Steven Greenfield in Billy Bishop Goes To War, Edmonton Repertory Theatre. Photo supplied.
•A new company, Edmonton Repertory Theatre, launches its first season with a production of a Canadian classic, the 1978 two-hander musical Billy Bishop Goes To War, by John MacLachlan Gray in collaboration with actor Eric Peterson. Its wry view of what “hero” means in Canadian terms, is built into its chronicle of the young, self-deprecating, accident-prone underachiever who becomes a World War I flying ace, his quixotic relationship with his colonial masters across the sea, and his darkening views of what war is all about. Gerry Potter’s production, starring Steven Greenfield and Cathy Derkach, lands the musical at a moment when this country is under siege. Have a look at the 12thnight preview with the director here, and the review here. You’ll find the show at a newly discovered theatre, the Biederman, in the Lifestyles Options Retirement Community (17203 99 Ave.). Tickets: eventbrite.com.

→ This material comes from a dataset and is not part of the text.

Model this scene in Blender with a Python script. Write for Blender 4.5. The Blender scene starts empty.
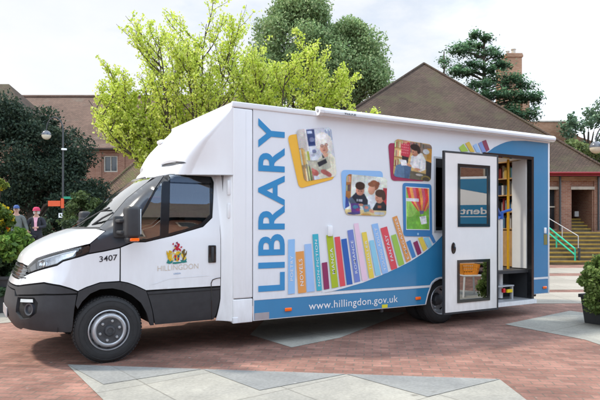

•Speaking as we are of phantoms and the thin veil that separates us from the Great Beyond, it’s the last week (Thursday through Saturday) for Ha-Ha-Haunting. Rapid Fire Theatre’s highly original seasonal co-opting of horror stories from the dark vault of our own history (researched by Dead Centre of Town resident playwright Megan Dart) lets a crack cast of improvisers loose on them. A nefarious comic agenda, am I right? Who would do that (unnecessary question of the week)? Opening night was riotous (read about it here). Tickets: rapidfiretheatre.com.